**Do this**
Below is a listing; reproduce each line of it exactly.

**Dataset extract**

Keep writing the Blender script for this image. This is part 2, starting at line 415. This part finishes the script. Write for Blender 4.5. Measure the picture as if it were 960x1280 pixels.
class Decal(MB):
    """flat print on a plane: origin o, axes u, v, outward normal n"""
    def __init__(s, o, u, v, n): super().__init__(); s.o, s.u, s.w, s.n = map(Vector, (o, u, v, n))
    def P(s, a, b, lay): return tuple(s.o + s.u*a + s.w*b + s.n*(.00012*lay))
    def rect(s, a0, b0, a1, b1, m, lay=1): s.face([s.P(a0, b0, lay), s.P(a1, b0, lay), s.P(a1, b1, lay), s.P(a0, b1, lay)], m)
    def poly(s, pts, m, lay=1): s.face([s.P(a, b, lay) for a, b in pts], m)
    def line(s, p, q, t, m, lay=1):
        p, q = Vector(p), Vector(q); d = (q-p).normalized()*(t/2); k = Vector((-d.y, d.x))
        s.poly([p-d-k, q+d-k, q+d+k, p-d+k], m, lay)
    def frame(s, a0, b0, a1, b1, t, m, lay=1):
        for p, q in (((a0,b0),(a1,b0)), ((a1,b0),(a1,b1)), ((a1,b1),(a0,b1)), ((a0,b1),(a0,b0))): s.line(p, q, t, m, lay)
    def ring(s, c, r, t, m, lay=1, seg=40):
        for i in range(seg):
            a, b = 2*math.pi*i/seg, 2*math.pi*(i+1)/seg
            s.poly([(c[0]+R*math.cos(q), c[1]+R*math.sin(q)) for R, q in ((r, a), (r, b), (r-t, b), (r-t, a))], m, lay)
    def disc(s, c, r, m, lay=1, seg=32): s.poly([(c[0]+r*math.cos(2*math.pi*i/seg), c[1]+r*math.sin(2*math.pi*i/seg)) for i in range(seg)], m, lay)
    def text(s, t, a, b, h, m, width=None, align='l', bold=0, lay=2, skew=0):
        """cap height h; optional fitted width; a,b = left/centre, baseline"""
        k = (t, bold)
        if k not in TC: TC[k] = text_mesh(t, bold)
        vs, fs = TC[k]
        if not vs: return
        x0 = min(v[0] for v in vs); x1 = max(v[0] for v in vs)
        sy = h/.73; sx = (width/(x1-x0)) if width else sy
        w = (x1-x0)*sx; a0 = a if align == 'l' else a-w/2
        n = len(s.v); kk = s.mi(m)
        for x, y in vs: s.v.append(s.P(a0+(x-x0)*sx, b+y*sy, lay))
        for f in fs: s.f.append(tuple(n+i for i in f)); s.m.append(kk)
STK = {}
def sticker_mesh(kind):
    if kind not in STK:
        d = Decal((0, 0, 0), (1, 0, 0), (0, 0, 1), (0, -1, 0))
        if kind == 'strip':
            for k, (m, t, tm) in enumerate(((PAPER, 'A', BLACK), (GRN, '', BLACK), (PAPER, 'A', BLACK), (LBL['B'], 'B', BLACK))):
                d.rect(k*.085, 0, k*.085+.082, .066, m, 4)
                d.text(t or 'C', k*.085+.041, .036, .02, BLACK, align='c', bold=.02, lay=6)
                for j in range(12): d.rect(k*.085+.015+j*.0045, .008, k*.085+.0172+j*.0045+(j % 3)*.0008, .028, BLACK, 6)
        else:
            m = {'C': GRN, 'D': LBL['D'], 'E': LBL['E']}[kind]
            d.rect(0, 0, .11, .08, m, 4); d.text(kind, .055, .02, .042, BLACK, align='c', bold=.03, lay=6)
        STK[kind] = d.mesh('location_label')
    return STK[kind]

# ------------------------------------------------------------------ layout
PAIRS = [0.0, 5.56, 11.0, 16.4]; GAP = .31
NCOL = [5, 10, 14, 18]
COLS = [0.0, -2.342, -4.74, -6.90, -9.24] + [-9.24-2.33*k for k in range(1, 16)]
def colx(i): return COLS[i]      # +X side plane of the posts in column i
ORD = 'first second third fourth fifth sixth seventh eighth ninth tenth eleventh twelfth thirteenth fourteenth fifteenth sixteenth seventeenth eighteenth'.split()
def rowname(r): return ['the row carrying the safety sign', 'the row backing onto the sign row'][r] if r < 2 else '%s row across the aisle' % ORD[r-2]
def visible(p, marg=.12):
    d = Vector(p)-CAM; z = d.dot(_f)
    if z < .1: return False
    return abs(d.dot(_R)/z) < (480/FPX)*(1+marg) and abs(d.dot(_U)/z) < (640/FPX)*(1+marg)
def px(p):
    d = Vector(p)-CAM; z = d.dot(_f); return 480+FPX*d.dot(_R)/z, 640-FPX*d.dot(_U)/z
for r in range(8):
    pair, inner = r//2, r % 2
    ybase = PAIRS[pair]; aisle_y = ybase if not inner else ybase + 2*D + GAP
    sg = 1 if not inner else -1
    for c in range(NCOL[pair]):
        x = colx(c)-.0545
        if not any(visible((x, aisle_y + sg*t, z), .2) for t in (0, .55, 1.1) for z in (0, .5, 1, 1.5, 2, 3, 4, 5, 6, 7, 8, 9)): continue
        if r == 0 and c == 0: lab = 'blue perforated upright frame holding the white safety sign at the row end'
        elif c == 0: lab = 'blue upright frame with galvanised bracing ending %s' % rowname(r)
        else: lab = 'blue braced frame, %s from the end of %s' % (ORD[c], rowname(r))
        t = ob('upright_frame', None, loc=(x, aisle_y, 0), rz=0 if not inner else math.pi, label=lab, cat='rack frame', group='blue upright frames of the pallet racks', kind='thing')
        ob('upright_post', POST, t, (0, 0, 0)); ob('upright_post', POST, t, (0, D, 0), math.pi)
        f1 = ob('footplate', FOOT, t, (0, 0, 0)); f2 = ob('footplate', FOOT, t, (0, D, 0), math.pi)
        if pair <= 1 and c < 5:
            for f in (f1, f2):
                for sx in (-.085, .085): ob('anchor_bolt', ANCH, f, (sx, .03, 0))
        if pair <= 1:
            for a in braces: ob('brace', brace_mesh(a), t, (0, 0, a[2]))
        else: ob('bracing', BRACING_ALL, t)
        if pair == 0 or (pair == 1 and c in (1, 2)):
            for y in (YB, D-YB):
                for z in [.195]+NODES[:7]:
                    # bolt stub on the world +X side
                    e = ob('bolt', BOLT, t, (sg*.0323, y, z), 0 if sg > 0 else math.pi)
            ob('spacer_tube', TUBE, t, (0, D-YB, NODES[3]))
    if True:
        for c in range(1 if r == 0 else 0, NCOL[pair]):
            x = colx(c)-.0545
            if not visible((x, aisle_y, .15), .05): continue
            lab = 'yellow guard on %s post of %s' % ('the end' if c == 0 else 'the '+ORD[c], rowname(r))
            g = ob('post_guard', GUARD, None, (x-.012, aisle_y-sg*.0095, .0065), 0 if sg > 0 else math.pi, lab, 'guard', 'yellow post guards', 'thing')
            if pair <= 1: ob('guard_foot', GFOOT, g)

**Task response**
Keep writing the Blender script for this image. This is part 2, starting at line 415. This part finishes the script. Write for Blender 4.5. Measure the picture as if it were 960x1280 pixels.
class Decal(MB):
    """flat print on a plane: origin o, axes u, v, outward normal n"""
    def __init__(s, o, u, v, n): super().__init__(); s.o, s.u, s.w, s.n = map(Vector, (o, u, v, n))
    def P(s, a, b, lay): return tuple(s.o + s.u*a + s.w*b + s.n*(.00012*lay))
    def rect(s, a0, b0, a1, b1, m, lay=1): s.face([s.P(a0, b0, lay), s.P(a1, b0, lay), s.P(a1, b1, lay), s.P(a0, b1, lay)], m)
    def poly(s, pts, m, lay=1): s.face([s.P(a, b, lay) for a, b in pts], m)
    def line(s, p, q, t, m, lay=1):
        p, q = Vector(p), Vector(q); d = (q-p).normalized()*(t/2); k = Vector((-d.y, d.x))
        s.poly([p-d-k, q+d-k, q+d+k, p-d+k], m, lay)
    def frame(s, a0, b0, a1, b1, t, m, lay=1):
        for p, q in (((a0,b0),(a1,b0)), ((a1,b0),(a1,b1)), ((a1,b1),(a0,b1)), ((a0,b1),(a0,b0))): s.line(p, q, t, m, lay)
    def ring(s, c, r, t, m, lay=1, seg=40):
        for i in range(seg):
            a, b = 2*math.pi*i/seg, 2*math.pi*(i+1)/seg
            s.poly([(c[0]+R*math.cos(q), c[1]+R*math.sin(q)) for R, q in ((r, a), (r, b), (r-t, b), (r-t, a))], m, lay)
    def disc(s, c, r, m, lay=1, seg=32): s.poly([(c[0]+r*math.cos(2*math.pi*i/seg), c[1]+r*math.sin(2*math.pi*i/seg)) for i in range(seg)], m, lay)
    def text(s, t, a, b, h, m, width=None, align='l', bold=0, lay=2, skew=0):
        """cap height h; optional fitted width; a,b = left/centre, baseline"""
        k = (t, bold)
        if k not in TC: TC[k] = text_mesh(t, bold)
        vs, fs = TC[k]
        if not vs: return
        x0 = min(v[0] for v in vs); x1 = max(v[0] for v in vs)
        sy = h/.73; sx = (width/(x1-x0)) if width else sy
        w = (x1-x0)*sx; a0 = a if align == 'l' else a-w/2
        n = len(s.v); kk = s.mi(m)
        for x, y in vs: s.v.append(s.P(a0+(x-x0)*sx, b+y*sy, lay))
        for f in fs: s.f.append(tuple(n+i for i in f)); s.m.append(kk)
STK = {}
def sticker_mesh(kind):
    if kind not in STK:
        d = Decal((0, 0, 0), (1, 0, 0), (0, 0, 1), (0, -1, 0))
        if kind == 'strip':
            for k, (m, t, tm) in enumerate(((PAPER, 'A', BLACK), (GRN, '', BLACK), (PAPER, 'A', BLACK), (LBL['B'], 'B', BLACK))):
                d.rect(k*.085, 0, k*.085+.082, .066, m, 4)
                d.text(t or 'C', k*.085+.041, .036, .02, BLACK, align='c', bold=.02, lay=6)
                for j in range(12): d.rect(k*.085+.015+j*.0045, .008, k*.085+.0172+j*.0045+(j % 3)*.0008, .028, BLACK, 6)
        else:
            m = {'C': GRN, 'D': LBL['D'], 'E': LBL['E']}[kind]
            d.rect(0, 0, .11, .08, m, 4); d.text(kind, .055, .02, .042, BLACK, align='c', bold=.03, lay=6)
        STK[kind] = d.mesh('location_label')
    return STK[kind]

# ------------------------------------------------------------------ layout
PAIRS = [0.0, 5.56, 11.0, 16.4]; GAP = .31
NCOL = [5, 10, 14, 18]
COLS = [0.0, -2.342, -4.74, -6.90, -9.24] + [-9.24-2.33*k for k in range(1, 16)]
def colx(i): return COLS[i]      # +X side plane of the posts in column i
ORD = 'first second third fourth fifth sixth seventh eighth ninth tenth eleventh twelfth thirteenth fourteenth fifteenth sixteenth seventeenth eighteenth'.split()
def rowname(r): return ['the row carrying the safety sign', 'the row backing onto the sign row'][r] if r < 2 else '%s row across the aisle' % ORD[r-2]
def visible(p, marg=.12):
    d = Vector(p)-CAM; z = d.dot(_f)
    if z < .1: return False
    return abs(d.dot(_R)/z) < (480/FPX)*(1+marg) and abs(d.dot(_U)/z) < (640/FPX)*(1+marg)
def px(p):
    d = Vector(p)-CAM; z = d.dot(_f); return 480+FPX*d.dot(_R)/z, 640-FPX*d.dot(_U)/z
for r in range(8):
    pair, inner = r//2, r % 2
    ybase = PAIRS[pair]; aisle_y = ybase if not inner else ybase + 2*D + GAP
    sg = 1 if not inner else -1
    for c in range(NCOL[pair]):
        x = colx(c)-.0545
        if not any(visible((x, aisle_y + sg*t, z), .2) for t in (0, .55, 1.1) for z in (0, .5, 1, 1.5, 2, 3, 4, 5, 6, 7, 8, 9)): continue
        if r == 0 and c == 0: lab = 'blue perforated upright frame holding the white safety sign at the row end'
        elif c == 0: lab = 'blue upright frame with galvanised bracing ending %s' % rowname(r)
        else: lab = 'blue braced frame, %s from the end of %s' % (ORD[c], rowname(r))
        t = ob('upright_frame', None, loc=(x, aisle_y, 0), rz=0 if not inner else math.pi, label=lab, cat='rack frame', group='blue upright frames of the pallet racks', kind='thing')
        ob('upright_post', POST, t, (0, 0, 0)); ob('upright_post', POST, t, (0, D, 0), math.pi)
        f1 = ob('footplate', FOOT, t, (0, 0, 0)); f2 = ob('footplate', FOOT, t, (0, D, 0), math.pi)
        if pair <= 1 and c < 5:
            for f in (f1, f2):
                for sx in (-.085, .085): ob('anchor_bolt', ANCH, f, (sx, .03, 0))
        if pair <= 1:
            for a in braces: ob('brace', brace_mesh(a), t, (0, 0, a[2]))
        else: ob('bracing', BRACING_ALL, t)
        if pair == 0 or (pair == 1 and c in (1, 2)):
            for y in (YB, D-YB):
                for z in [.195]+NODES[:7]:
                    # bolt stub on the world +X side
                    e = ob('bolt', BOLT, t, (sg*.0323, y, z), 0 if sg > 0 else math.pi)
            ob('spacer_tube', TUBE, t, (0, D-YB, NODES[3]))
    if True:
        for c in range(1 if r == 0 else 0, NCOL[pair]):
            x = colx(c)-.0545
            if not visible((x, aisle_y, .15), .05): continue
            lab = 'yellow guard on %s post of %s' % ('the end' if c == 0 else 'the '+ORD[c], rowname(r))
            g = ob('post_guard', GUARD, None, (x-.012, aisle_y-sg*.0095, .0065), 0 if sg > 0 else math.pi, lab, 'guard', 'yellow post guards', 'thing')
            if pair <= 1: ob('guard_foot', GFOOT, g)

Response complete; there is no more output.